The continued presentation of hyperbolic straw-man fictions does not support your assertions, nor lend any credibility to your apparent confused and distorted understandings of climate science.
 
Some regions are experiencing colder winters. Overall the Northern Hemisphere is not getting colder. Do you agree or not?
You have to define what you mean for the question to have any real meaning.

"Some regions are experiencing colder winters" is meaningless. Cohen et al clearly states, and shows in their papers, what regions have cooled, and by how much, and over what time period. The answers are all in the peer reviewed science. It's not a mystery.

"Overall the Northern Hemisphere is not getting colder" is also meaningless. You have to be specific, when you make statements like that.

When they say "large scale cooling for the boreal winters", it has a specific meaning.
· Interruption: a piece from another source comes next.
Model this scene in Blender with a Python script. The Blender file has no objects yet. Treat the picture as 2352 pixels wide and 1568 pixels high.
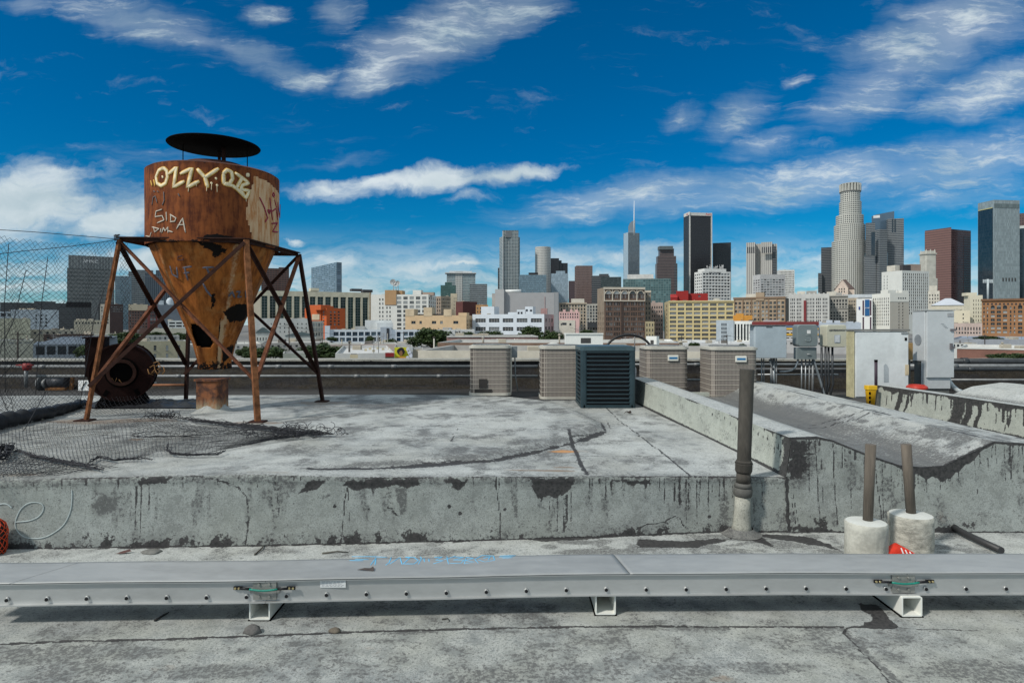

Even so they show with diagrams, sources and sound science what they mean by that. This pretense that it isn't true, it's denial of science.

After I first stated the winters were getting harsher, with more snow, I supplied multiple links to scientific sources, and explained why I stated what I did.

For example this post

Nothing about it is hard to read, and it is sourced, and logical.

That's how science works.

As for the entire NH, it's funny because a year ago I said
No, they are not saying the world is cooling, they are saying that the winters have become colder, in the Americas, Europe, China, Russia, that kind of thing. For the entire northern hemisphere to be colder is impossible. It's over the land masses.

And it's theorized that warming is causing the cooling, as in colder winters. Don't live in denial.

However, after doing the math, the entire NH mean, as well as the global mean, may very well be slightly negative since 2001, completely because of the colder winter trend for the NH. That's what the data shows. Which means I was wrong last year. It is possible.

I know, you won't believe it. That's why you should just check for yourself.